What needs to be done:
The material below includes pictures; leave them out and return only the lines between the line containing "Write the bpy" and the line containing "XL=-1.33; XR=1.59; YW=4.70;", inclusive, word for word.

Material to process:
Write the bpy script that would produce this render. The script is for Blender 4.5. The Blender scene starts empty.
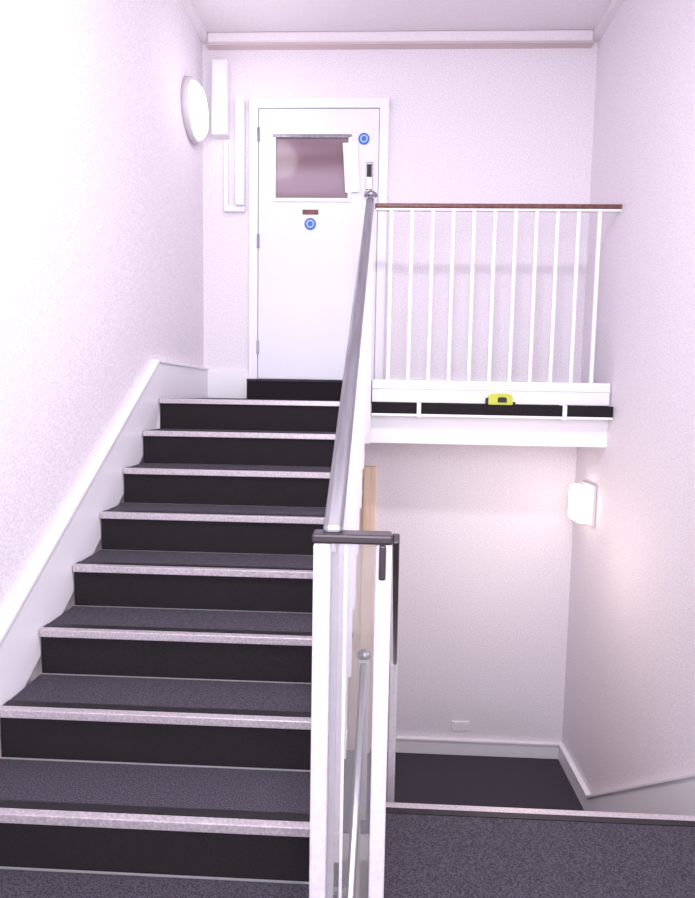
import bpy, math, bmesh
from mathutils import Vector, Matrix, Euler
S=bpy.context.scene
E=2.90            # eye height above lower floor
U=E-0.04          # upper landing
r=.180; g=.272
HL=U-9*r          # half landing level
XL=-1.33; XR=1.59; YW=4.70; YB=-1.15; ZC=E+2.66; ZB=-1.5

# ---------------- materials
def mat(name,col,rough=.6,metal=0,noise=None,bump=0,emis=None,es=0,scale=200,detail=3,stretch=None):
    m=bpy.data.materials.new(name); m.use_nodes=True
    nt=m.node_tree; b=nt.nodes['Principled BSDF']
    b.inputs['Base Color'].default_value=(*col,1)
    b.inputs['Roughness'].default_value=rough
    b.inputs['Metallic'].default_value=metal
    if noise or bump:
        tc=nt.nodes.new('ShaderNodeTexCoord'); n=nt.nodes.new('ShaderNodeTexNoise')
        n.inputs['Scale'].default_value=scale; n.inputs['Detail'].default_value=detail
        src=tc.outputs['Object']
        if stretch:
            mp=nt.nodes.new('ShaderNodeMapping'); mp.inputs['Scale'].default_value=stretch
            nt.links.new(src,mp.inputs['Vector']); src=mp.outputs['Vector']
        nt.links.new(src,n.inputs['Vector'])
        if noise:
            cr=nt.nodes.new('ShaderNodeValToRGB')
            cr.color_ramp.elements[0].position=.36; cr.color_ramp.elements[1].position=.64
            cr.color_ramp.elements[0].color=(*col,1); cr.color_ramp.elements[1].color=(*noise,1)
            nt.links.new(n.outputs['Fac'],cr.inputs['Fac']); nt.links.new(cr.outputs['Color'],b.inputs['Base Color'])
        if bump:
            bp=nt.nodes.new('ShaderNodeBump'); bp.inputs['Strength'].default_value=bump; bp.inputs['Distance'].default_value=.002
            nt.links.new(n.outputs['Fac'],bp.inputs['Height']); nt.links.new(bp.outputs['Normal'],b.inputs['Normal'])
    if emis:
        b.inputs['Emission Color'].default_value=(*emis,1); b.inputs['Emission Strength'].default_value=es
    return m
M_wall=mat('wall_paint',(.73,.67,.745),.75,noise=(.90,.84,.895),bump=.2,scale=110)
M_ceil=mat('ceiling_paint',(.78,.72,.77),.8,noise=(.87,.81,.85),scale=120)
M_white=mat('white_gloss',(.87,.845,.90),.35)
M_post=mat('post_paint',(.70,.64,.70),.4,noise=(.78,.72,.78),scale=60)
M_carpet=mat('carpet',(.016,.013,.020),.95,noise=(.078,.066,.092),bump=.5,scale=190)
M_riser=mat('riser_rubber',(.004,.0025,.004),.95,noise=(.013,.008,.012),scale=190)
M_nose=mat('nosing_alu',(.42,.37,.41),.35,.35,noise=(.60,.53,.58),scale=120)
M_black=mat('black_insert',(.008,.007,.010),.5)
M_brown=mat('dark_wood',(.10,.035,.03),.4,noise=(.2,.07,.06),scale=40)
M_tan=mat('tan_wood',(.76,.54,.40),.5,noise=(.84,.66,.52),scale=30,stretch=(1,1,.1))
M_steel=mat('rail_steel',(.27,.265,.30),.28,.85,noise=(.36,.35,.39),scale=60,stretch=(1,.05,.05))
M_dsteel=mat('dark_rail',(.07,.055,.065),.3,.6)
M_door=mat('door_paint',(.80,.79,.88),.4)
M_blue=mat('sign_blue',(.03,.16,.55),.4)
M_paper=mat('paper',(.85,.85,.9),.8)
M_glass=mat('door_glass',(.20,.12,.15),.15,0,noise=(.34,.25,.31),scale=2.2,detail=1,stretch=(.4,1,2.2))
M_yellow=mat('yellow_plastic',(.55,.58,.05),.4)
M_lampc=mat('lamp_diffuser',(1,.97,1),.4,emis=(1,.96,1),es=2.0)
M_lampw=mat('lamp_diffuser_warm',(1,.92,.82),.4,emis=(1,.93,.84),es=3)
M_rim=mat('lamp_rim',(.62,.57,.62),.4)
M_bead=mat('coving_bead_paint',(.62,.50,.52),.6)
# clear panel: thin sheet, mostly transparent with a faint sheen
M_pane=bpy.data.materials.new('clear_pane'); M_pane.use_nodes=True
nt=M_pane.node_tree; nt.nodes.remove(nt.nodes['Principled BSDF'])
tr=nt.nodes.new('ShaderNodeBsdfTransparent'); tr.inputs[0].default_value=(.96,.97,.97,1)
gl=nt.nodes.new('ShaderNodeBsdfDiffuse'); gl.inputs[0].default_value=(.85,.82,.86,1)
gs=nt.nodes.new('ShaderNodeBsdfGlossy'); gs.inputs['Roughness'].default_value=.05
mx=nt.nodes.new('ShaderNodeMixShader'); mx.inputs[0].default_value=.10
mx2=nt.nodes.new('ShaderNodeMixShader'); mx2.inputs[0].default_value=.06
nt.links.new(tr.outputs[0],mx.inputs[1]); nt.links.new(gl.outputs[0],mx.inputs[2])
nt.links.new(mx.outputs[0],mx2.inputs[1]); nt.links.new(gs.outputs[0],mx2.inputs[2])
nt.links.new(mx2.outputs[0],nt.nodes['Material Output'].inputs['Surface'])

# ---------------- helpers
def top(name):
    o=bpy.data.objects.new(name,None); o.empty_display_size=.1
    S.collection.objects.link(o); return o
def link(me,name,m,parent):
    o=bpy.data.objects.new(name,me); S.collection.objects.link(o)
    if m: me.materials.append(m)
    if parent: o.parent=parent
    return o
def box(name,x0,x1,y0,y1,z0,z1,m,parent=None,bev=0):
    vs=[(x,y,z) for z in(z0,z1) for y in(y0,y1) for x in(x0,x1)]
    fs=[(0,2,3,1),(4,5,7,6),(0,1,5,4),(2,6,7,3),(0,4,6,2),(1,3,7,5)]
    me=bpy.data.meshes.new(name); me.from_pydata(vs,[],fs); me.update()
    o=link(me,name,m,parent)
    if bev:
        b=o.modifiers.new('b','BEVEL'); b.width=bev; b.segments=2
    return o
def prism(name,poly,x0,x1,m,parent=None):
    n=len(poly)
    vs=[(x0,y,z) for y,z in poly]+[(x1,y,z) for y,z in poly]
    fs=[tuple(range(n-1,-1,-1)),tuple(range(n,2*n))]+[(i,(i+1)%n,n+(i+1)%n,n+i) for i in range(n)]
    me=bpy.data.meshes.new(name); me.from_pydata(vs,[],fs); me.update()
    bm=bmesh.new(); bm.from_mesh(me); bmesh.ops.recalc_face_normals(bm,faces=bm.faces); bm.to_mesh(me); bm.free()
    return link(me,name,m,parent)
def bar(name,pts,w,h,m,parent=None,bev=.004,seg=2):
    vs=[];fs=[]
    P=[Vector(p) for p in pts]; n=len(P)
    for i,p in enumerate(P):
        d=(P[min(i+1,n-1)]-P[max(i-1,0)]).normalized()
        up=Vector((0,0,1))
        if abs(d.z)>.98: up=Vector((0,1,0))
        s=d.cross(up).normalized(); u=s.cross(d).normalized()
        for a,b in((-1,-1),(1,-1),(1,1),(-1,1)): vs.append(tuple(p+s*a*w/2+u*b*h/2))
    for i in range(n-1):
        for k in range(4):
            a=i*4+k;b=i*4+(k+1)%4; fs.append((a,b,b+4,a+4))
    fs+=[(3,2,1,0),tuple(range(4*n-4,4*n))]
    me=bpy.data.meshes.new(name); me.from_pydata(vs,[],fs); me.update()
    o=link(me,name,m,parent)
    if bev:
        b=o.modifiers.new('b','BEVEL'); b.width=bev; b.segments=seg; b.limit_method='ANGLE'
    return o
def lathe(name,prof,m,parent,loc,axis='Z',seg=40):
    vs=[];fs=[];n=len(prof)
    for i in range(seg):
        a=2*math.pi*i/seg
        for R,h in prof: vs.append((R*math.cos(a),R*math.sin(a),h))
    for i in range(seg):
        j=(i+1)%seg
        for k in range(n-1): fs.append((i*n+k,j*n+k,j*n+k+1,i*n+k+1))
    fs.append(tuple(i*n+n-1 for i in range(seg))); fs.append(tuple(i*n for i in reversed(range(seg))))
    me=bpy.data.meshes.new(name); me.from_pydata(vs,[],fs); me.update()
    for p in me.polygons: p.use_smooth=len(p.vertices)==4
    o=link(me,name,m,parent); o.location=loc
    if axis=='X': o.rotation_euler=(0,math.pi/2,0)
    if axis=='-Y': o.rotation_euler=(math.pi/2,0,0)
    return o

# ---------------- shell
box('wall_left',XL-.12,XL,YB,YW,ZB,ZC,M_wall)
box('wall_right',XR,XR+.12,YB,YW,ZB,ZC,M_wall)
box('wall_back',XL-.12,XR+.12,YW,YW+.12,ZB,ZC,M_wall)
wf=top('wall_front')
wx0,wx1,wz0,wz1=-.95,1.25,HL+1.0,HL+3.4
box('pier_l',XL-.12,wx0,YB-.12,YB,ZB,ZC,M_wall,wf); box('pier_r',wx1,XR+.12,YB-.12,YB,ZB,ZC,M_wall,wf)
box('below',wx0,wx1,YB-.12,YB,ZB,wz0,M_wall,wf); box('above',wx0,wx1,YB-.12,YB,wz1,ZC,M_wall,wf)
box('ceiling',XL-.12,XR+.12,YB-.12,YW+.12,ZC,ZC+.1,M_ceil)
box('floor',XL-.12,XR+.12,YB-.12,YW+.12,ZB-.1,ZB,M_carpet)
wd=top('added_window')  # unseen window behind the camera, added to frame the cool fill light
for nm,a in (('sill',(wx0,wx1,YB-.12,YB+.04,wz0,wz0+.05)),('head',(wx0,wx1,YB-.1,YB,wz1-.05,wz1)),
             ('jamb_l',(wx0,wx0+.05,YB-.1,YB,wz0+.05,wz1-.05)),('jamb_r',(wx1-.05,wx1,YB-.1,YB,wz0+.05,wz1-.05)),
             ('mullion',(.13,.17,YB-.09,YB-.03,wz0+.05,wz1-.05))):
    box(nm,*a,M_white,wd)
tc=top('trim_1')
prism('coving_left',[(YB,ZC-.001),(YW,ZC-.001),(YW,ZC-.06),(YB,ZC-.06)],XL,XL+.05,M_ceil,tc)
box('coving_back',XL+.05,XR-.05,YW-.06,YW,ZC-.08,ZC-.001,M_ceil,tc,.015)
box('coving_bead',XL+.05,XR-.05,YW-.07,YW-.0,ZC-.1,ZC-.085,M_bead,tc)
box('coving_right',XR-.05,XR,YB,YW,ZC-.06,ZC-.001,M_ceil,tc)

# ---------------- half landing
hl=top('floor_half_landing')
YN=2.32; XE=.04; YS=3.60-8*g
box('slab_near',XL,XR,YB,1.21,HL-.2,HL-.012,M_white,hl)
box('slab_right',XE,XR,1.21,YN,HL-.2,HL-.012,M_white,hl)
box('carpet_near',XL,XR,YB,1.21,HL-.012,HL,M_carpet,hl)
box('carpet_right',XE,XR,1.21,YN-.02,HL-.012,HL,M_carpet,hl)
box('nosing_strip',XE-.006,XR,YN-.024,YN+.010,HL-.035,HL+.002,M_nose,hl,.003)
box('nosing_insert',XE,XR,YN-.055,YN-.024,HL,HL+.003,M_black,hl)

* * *

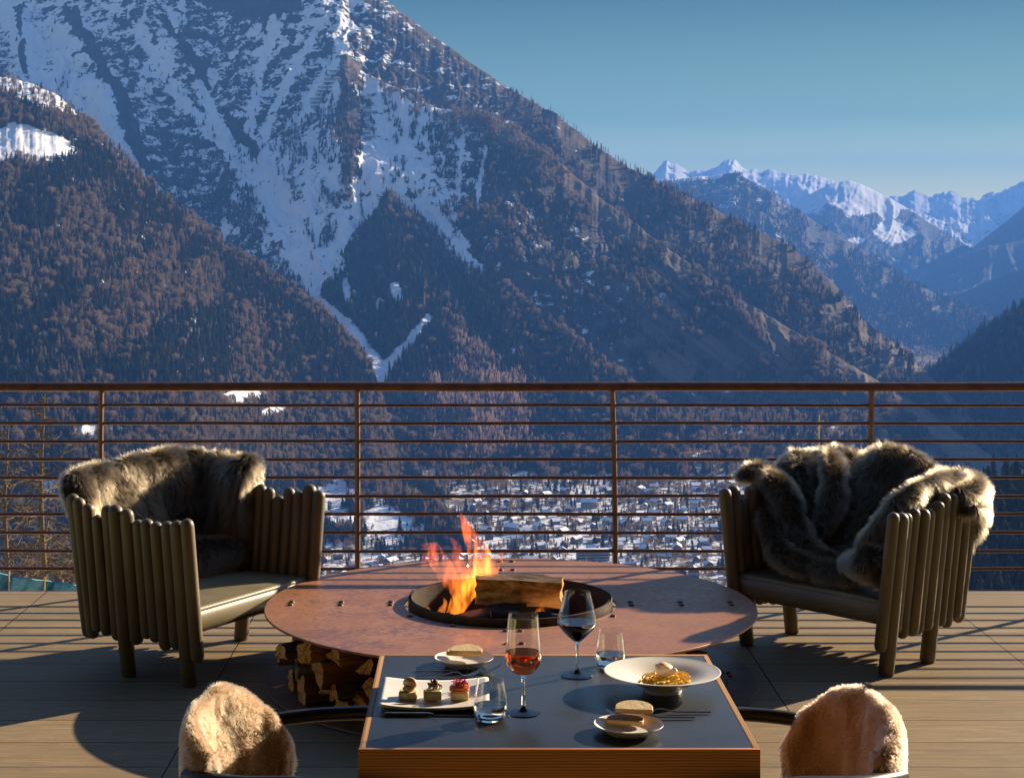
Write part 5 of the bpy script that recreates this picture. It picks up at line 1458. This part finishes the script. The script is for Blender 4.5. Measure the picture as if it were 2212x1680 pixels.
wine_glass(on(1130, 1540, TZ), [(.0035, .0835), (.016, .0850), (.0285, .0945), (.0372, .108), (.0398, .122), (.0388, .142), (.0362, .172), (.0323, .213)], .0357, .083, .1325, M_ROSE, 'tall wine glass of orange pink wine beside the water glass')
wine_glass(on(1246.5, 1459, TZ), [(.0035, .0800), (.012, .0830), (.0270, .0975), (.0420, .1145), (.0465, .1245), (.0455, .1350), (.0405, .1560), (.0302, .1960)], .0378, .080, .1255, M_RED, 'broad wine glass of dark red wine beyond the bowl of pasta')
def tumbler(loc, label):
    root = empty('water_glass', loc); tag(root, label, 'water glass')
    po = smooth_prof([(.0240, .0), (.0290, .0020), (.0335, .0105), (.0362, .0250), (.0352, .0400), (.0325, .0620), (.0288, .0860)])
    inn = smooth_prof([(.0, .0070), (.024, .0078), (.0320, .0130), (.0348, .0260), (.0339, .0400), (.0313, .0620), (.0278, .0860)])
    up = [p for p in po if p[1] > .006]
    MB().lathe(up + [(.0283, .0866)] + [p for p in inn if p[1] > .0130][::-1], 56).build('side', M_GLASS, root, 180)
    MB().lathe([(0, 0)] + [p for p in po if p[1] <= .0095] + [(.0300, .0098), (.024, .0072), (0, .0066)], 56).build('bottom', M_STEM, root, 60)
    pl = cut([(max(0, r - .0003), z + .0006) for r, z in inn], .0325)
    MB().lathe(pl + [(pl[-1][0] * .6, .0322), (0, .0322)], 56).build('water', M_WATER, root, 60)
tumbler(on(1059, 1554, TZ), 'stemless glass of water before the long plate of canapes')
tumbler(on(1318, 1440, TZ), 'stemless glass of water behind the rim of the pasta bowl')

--

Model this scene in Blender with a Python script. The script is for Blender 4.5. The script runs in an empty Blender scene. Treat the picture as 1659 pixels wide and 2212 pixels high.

Full answer:
Write the bpy script that would produce this render. The script is for Blender 4.5. The Blender scene starts empty.
import bpy, math, bmesh
from mathutils import Vector, Matrix, Euler
S=bpy.context.scene
E=2.90            # eye height above lower floor
U=E-0.04          # upper landing
r=.180; g=.272
HL=U-9*r          # half landing level
XL=-1.33; XR=1.59; YW=4.70; YB=-1.15; ZC=E+2.66; ZB=-1.5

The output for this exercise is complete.